While Chunghwa Telecom has not said which cable was damaged, the Taiwanese giant co-owns the Trans-Pacific Express, a nearly 11,000-mile undersea system that connects Taiwan with China, Japan, South Korea and the U.S.
Companies from all of those places share ownership of the cables.
“We’re looking at a shared infrastructure, shared risk situation, because Taiwan and China are part of the same networks. And this fact should not be overlooked,” said Cynthia Mehboob, who studies undersea cables in the Indo-Pacific at the Australian National University.
All seven crew members aboard the freighter were Chinese nationals, the Taiwan coast guard said.
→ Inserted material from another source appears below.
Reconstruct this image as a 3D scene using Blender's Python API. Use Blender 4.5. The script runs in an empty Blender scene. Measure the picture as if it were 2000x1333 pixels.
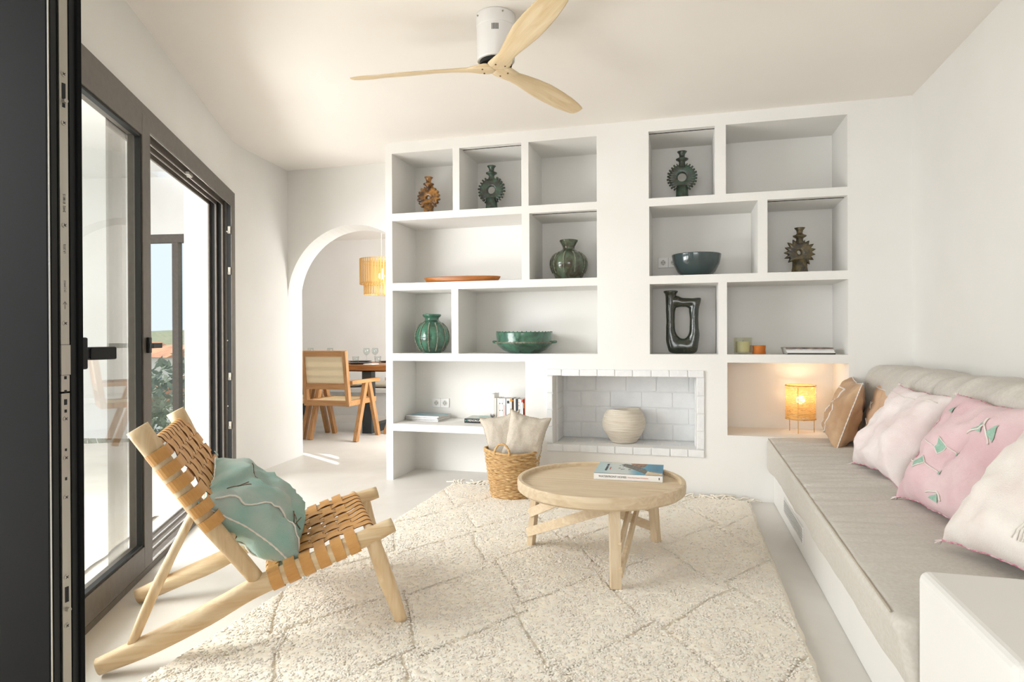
import bpy, bmesh, math, random
from mathutils import Vector, Matrix, noise
random.seed(7)
PI = math.pi
S = bpy.context.scene
COL = S.collection

# ------------------------------------------------------------------ camera, world, light
cam_d = bpy.data.cameras.new('camera'); cam = bpy.data.objects.new('camera', cam_d); COL.objects.link(cam)
cam_d.sensor_width = 36.0; cam_d.lens = 36.0 * 1235.0 / 2000.0; cam_d.clip_start = 0.05; cam_d.clip_end = 2000
_f = Vector((-0.26184972, 0.9650984, -0.00445057)); _r = Vector((0.96510615, 0.26183572, -0.00349062)); _u = Vector((0.00220347, 0.00520929, 0.999984))
cam.matrix_world = Matrix(((_r.x, _u.x, -_f.x, 0), (_r.y, _u.y, -_f.y, 0), (_r.z, _u.z, -_f.z, 1.13), (0, 0, 0, 1)))
S.camera = cam
S.view_settings.view_transform = 'Standard'; S.view_settings.look = 'None'
S.view_settings.gamma = 1.0; S.view_settings.use_curve_mapping = False
S.view_settings.exposure = -0.42

W = bpy.data.worlds.new('world'); S.world = W; W.use_nodes = True
bg = W.node_tree.nodes['Background']; bg.inputs[0].default_value = (0.80, 0.90, 1.0, 1); bg.inputs[1].default_value = 1.5

def area(name, loc, target, sx, sy, power, color=(1, 1, 1)):
    d = bpy.data.lights.new(name, 'AREA'); d.shape = 'RECTANGLE'; d.size = sx; d.size_y = sy; d.energy = power; d.color = color
    o = bpy.data.objects.new(name, d); COL.objects.link(o); o.location = loc
    o.rotation_euler = (Vector(target) - Vector(loc)).to_track_quat('-Z', 'Y').to_euler(); return o
sun_d = bpy.data.lights.new('sun', 'SUN'); sun_d.energy = 8.0; sun_d.angle = math.radians(0.5); sun_d.color = (1, 0.95, 0.88)
sun = bpy.data.objects.new('sun', sun_d); COL.objects.link(sun)
sun.rotation_euler = Vector((0.85, -0.527, -0.95)).to_track_quat('-Z', 'Y').to_euler()
area('daylight_rear_window', (-0.9, -7.7, 1.35), (-0.7, 4.0, 1.2), 4.2, 2.4, 270, (0.985, 0.992, 1.0))
area('daylight_terrace', (-4.2, 1.3, 2.05), (-0.7, 2.9, 0.0), 2.6, 1.6, 215, (0.985, 0.992, 1.0))
area('ceiling_fill', (-3.9, 1.7, .12), (-1.6, 2.9, 2.6), 2.4, 1.5, 200, (0.99, 0.995, 1.0))  # added fill lamp low outside the door, aimed up to brighten the ceiling
area('dining_fill', (-1.5, 6.6, 1.4), (-4.4, 8.9, 1.1), 1.8, 2.0, 165, (0.99, 0.995, 1.0))  # added fill lamp brightening the dining room, no window stands there

# ------------------------------------------------------------------ materials
def lin(h):
    if isinstance(h, tuple): return h
    h = h.lstrip('#'); v = [int(h[i:i + 2], 16) / 255 for i in (0, 2, 4)]
    return tuple([c / 12.92 if c <= .04045 else ((c + .055) / 1.055) ** 2.4 for c in v] + [1.0])
MATS = {}
def M(name, col, col2=None, rough=.6, scale=6., st=(1, 1, 1), bump=0., bscale=None, bst=None, metal=0., spec=.5, detail=4, dist=0., pos=(.35, .65), sheen=0., coat=0.):
    if name in MATS: return MATS[name]
    m = bpy.data.materials.new(name); m.use_nodes = True; nt = m.node_tree; N = nt.nodes; L = nt.links
    p = N['Principled BSDF']; p.inputs['Base Color'].default_value = lin(col); p.inputs['Roughness'].default_value = rough
    p.inputs['Metallic'].default_value = metal; p.inputs['Specular IOR Level'].default_value = spec
    if sheen: p.inputs['Sheen Weight'].default_value = sheen
    if coat: p.inputs['Coat Weight'].default_value = coat; p.inputs['Coat Roughness'].default_value = .06
    tc = N.new('ShaderNodeTexCoord')
    if col2:
        mp = N.new('ShaderNodeMapping'); mp.inputs['Scale'].default_value = st; L.new(tc.outputs['Object'], mp.inputs[0])
        nz = N.new('ShaderNodeTexNoise'); nz.inputs['Scale'].default_value = scale; nz.inputs['Detail'].default_value = detail; nz.inputs['Distortion'].default_value = dist
        L.new(mp.outputs[0], nz.inputs['Vector'])
        r = N.new('ShaderNodeValToRGB'); r.color_ramp.elements[0].color = lin(col); r.color_ramp.elements[1].color = lin(col2)
        r.color_ramp.elements[0].position = pos[0]; r.color_ramp.elements[1].position = pos[1]
        L.new(nz.outputs['Fac'], r.inputs[0]); L.new(r.outputs[0], p.inputs['Base Color'])
    if bump:
        mp2 = N.new('ShaderNodeMapping'); mp2.inputs['Scale'].default_value = bst or st; L.new(tc.outputs['Object'], mp2.inputs[0])
        n2 = N.new('ShaderNodeTexNoise'); n2.inputs['Scale'].default_value = bscale or scale * 4; n2.inputs['Detail'].default_value = 5
        L.new(mp2.outputs[0], n2.inputs['Vector'])
        b = N.new('ShaderNodeBump'); b.inputs['Strength'].default_value = min(1, bump); b.inputs['Distance'].default_value = .004
        L.new(n2.outputs['Fac'], b.inputs['Height']); L.new(b.outputs[0], p.inputs['Normal'])
    MATS[name] = m; return m
def Mwood(name, c1, c2, axis, rough=.55, scale=9., bump=.15):
    st = [9., 9., 9.]; st[axis] = 0.7
    return M(name, c1, c2, rough=rough, scale=scale * .35, st=tuple(st), bump=bump, bscale=scale, detail=6, dist=1.2, pos=(.3, .7))
def Memit(name, col, s, base='#ffffff'):
    m = M(name, base, rough=.5); p = m.node_tree.nodes['Principled BSDF']
    p.inputs['Emission Color'].default_value = lin(col); p.inputs['Emission Strength'].default_value = s; return m
def Mglass(name, tint=(1, 1, 1, 1), rough=0., thin=True):
    m = bpy.data.materials.new(name); m.use_nodes = True; nt = m.node_tree; N = nt.nodes; L = nt.links; N.clear()
    out = N.new('ShaderNodeOutputMaterial'); g = N.new('ShaderNodeBsdfGlossy'); g.inputs['Roughness'].default_value = rough
    t = N.new('ShaderNodeBsdfTransparent'); t.inputs[0].default_value = tint
    lw = N.new('ShaderNodeLayerWeight'); lw.inputs[0].default_value = .5
    pw = N.new('ShaderNodeMath'); pw.operation = 'POWER'; pw.inputs[1].default_value = 4.5; L.new(lw.outputs['Facing'], pw.inputs[0])
    fr = N.new('ShaderNodeMath'); fr.operation = 'MULTIPLY_ADD'; fr.inputs[1].default_value = .9; fr.inputs[2].default_value = .035; L.new(pw.outputs[0], fr.inputs[0])
    mx = N.new('ShaderNodeMixShader'); L.new(fr.outputs[0], mx.inputs[0]); L.new(t.outputs[0], mx.inputs[1]); L.new(g.outputs[0], mx.inputs[2])
    L.new(mx.outputs[0], out.inputs[0]); MATS[name] = m; return m

plaster = M('plaster', '#edebe7', '#e9e7e2', rough=.85, scale=1.6, bump=.18, bscale=7, detail=3, spec=.25)
ceil_m = M('ceiling_plaster', '#f6f1ea', '#f3ede6', rough=.9, scale=.8, bump=.08, bscale=5, spec=.2)
floor_m = M('microcement', '#e2dfd9', '#dad6cf', rough=.42, scale=2.2, detail=6, dist=.6, bump=.04, bscale=20, spec=.4)
brick_m = M('painted_brick', '#ebebea', '#e4e5e5', rough=.8, scale=14, bump=.7, bscale=70, spec=.25)
brick_in = M('painted_brick_inside', '#e6e6e5', '#dfe0e0', rough=.85, scale=9, bump=.8, bscale=60, spec=.2)
mortar = M('painted_mortar', '#e2e2e1', rough=.9, bump=.5, bscale=60, spec=.2)
alu = M('anthracite_aluminium', '#655e56', '#5e5750', rough=.48, scale=30, bump=.03, bscale=300, spec=.5)
alu_dark = M('dark_aluminium', '#0d0e0f', '#0c0d0d', rough=.75, scale=20, spec=.15)
black = M('black_rubber', '#0d0f10', rough=.6)
steel = M('brushed_steel', '#b9b4ab', '#a8a399', rough=.32, metal=.75, scale=20, st=(1, 1, .1))
steel_l = M('bright_rail', '#d9d6d0', rough=.25, metal=.6)
glass = Mglass('window_glass', (.97, .985, .98, 1))
glass_c = Mglass('clear_glass', (.93, .95, .95, 1))
oak = [Mwood('pale_log_wood_%s' % 'xyz'[a], '#e3cda8', '#cba97c', a, rough=.55) for a in range(3)]
ashw = [Mwood('bleached_teak_%s' % 'xyz'[a], '#dfcdb0', '#ccb492', a, rough=.55, scale=12) for a in range(3)]
fanw = Mwood('pale_fan_wood', '#ecd8b6', '#dabf92', 0, rough=.45, scale=10)
teak = [Mwood('honey_teak_%s' % 'xyz'[a], '#be9061', '#9f7245', a, rough=.45) for a in range(3)]
tabw = Mwood('dark_table_wood', '#a8703c', '#7a4a22', 0, rough=.4)
leather = M('tan_leather', '#d3a05f', '#c48d4b', rough=.5, scale=14, bump=.12, bscale=200, detail=5, pos=(.3, .7))
leather_e = M('leather_edge', '#5a3416', rough=.7)
linen = M('greige_linen', '#d6d1c9', '#cec8be', rough=.95, scale=90, st=(1, 1, 1), bump=.35, bscale=500, sheen=.1, spec=.1)
linen2 = M('oatmeal_linen', '#d0c7ba', '#c5bbab', rough=.95, scale=120, bump=.5, bscale=450, sheen=.1, spec=.1)
white_p = M('white_plastic', '#efedea', rough=.35)
dark_hole = M('dark_recess', '#171513', rough=.9)
rug_m = M('cream_wool', '#fff8eb', '#feefdb', rough=1.0, scale=55, bump=.25, bscale=260, detail=5, spec=.03, pos=(.3, .75))
rug_m.node_tree.nodes['Principled BSDF'].inputs['Subsurface Weight'].default_value = .35
rug_m.node_tree.nodes['Principled BSDF'].inputs['Subsurface Radius'].default_value = (1.0, .85, .7); rug_m.node_tree.nodes['Principled BSDF'].inputs['Subsurface Scale'].default_value = .012
seag = M('seagrass', '#dcbb88', '#b08550', rough=.8, scale=35, st=(1, 1, 3), bump=.8, bscale=120, pos=(.3, .7))
raff = M('raffia', '#d3a865', '#b98a48', rough=.8, scale=30, bump=.6, bscale=140)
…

It said the ship was owned by a Hong Kong company called Jie Yang Trading, which according to public records was incorporated in 2020.
Its Chinese-national director, Guo Wenjie, denied that his ship was responsible for the damage, saying “there’s no evidence at all.”
“I spoke to the ship captain and for us it was a normal trip,” he told Reuters.
NBC News was unable to reach Guo.
Taiwan’s suspicion toward Beijing stems in part from a 2023 incident in which the 14,000 people who live on the Taiwan-controlled Matsu islands, close to the Chinese mainland, were disconnected from the internet after two undersea cables connecting the islands were cut.
At the time, authorities said a Chinese fishing vessel and freighter had damaged the cables, but said there was no evidence that it was deliberate.
The same year, another Chinese ship called NewNew Polar Bear damaged a gas pipeline between Estonia and Finland. It took months for Beijing to admit that its ship was responsible, saying it was an accident.
“What this has done in recent years is expose the vulnerability of these cables that have been out of sight, out of mind,” Parr said.